Here’s how we start …

1) Ensure that Trump and the GOP are soundly defeated in November. This is a beginning point to allow for the start of Black Votes Matter. We need an administration, Congress and other government bodies throughout the nation to reject Trumpism and its basis in white supremacy. We need to work hard and financially support Biden and Democratic candidates at all levels and not assume that it will be an easy election.

2) Fight against voter suppression and support the organization that Stacey Abrams has put in place to work towards ending voter suppression (fairfight.com). We must ensure that black people have equal opportunity to vote, and Abrams is on the right track, taking the lead on this critical issue. We must support her organization’s efforts.

3) Start a serious effort towards the elimination of gerrymandering and the electoral college (which will be difficult and require a change to the Constitution) once Biden is in office.  These two vestiges of slavery and racism need to end, and we must make Black Votes Matter a top priority in the new administration and Congress.

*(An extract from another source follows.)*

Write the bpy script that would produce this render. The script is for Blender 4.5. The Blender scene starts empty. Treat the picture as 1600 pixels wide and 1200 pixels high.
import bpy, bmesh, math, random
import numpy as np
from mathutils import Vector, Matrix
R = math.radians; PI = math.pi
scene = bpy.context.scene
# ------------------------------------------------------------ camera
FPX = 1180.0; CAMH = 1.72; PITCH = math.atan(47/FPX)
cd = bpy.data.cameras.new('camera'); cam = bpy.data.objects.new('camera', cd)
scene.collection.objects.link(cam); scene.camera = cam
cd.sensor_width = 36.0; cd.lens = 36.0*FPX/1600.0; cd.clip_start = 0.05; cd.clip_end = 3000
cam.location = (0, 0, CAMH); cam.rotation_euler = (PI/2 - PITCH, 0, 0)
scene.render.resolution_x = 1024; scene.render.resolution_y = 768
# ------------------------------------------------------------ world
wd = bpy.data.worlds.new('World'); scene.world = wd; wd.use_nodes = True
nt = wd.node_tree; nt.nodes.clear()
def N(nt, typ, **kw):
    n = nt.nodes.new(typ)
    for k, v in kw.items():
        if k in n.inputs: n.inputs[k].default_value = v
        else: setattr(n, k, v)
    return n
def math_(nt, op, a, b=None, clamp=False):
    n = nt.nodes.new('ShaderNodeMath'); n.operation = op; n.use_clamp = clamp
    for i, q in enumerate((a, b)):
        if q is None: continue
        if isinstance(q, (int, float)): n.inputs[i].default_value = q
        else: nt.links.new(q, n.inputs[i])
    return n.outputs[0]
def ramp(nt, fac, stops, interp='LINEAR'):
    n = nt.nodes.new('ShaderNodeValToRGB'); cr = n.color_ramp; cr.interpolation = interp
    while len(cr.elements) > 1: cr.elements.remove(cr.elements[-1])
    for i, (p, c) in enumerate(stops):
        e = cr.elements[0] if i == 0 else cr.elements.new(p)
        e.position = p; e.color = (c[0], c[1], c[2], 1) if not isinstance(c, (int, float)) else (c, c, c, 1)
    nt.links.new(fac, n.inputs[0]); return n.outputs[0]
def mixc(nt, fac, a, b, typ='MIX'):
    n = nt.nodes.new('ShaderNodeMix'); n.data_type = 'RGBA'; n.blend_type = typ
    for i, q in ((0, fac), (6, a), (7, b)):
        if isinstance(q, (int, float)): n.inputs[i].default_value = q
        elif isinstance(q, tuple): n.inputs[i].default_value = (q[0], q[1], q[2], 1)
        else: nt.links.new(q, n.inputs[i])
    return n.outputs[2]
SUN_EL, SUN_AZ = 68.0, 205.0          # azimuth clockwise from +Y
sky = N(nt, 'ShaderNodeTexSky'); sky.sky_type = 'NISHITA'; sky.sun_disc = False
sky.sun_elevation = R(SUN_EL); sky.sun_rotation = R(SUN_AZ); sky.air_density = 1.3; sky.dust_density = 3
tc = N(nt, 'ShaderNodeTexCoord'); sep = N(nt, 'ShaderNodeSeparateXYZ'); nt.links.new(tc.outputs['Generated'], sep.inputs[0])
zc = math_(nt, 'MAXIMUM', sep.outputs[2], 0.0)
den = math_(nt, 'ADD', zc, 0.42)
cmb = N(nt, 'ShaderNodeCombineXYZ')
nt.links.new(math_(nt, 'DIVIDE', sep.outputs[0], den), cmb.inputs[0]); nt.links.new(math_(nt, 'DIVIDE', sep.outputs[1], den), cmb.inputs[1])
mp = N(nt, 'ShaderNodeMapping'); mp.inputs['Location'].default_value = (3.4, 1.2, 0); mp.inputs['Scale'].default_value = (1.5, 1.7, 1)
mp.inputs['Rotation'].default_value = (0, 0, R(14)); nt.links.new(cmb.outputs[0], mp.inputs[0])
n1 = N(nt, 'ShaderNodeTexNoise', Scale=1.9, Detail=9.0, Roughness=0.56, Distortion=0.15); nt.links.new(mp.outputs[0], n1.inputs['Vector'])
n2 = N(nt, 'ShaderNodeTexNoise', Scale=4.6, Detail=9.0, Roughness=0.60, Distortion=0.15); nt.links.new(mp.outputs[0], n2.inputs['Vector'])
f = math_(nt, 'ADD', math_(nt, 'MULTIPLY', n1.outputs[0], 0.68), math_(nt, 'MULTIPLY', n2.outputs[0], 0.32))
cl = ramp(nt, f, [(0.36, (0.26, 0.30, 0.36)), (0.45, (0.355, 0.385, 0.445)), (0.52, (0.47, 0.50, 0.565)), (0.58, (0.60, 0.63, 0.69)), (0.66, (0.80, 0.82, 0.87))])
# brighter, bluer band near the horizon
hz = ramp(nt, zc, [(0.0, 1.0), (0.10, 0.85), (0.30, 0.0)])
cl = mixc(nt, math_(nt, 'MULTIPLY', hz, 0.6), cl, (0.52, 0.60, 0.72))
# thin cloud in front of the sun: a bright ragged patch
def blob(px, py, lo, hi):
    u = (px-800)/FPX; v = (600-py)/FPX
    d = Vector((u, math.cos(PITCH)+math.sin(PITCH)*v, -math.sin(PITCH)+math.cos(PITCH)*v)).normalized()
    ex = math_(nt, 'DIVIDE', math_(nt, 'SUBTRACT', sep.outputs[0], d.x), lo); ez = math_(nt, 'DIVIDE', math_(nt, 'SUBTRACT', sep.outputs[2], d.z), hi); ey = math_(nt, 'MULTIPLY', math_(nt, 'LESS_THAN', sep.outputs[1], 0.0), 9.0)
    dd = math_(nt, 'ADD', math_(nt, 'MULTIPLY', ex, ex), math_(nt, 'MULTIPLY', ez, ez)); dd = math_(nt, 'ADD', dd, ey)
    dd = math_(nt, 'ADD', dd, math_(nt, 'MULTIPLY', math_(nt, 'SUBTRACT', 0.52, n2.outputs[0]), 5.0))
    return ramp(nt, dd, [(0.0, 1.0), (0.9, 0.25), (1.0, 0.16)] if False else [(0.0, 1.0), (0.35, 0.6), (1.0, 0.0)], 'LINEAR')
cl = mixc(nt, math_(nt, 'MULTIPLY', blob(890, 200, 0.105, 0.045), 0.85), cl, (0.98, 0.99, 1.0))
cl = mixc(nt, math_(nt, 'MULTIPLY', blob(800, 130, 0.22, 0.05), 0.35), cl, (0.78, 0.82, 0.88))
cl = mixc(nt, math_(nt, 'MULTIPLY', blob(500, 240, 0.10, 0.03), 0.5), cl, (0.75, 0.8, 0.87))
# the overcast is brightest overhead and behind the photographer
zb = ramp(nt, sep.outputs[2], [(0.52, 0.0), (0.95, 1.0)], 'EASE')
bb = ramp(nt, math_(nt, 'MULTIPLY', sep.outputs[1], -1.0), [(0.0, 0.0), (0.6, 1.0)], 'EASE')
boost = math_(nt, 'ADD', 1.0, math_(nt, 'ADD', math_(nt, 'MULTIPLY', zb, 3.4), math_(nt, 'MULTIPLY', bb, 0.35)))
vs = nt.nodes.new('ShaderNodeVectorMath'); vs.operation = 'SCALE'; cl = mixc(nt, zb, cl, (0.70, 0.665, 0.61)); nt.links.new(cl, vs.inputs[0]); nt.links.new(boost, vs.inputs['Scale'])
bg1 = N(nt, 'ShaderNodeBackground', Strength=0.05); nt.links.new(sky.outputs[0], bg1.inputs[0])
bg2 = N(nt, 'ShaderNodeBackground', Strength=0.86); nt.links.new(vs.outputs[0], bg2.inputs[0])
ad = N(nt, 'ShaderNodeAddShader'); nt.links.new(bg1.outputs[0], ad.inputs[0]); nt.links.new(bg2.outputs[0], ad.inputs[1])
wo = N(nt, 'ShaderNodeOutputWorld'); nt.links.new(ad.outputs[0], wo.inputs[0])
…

Black Lives Matter isn’t just a slogan. It’s not simply a social media posting. It’s a call to action, and we need to act and include Black Votes Matter as an important component. Why? Because America cannot be a free nation without the 43 million black Americans having equal freedoms, and not until every black vote equally counts. It’s important that we fight all forms of racism, including justice system, economic, housing, education, employment, healthcare and other avenues of systemic and institutionalized racism. Black Lives Matter and Black Votes Matter has handed white America a long list of issues to tackle and we must be prepared to take them on. No excuses.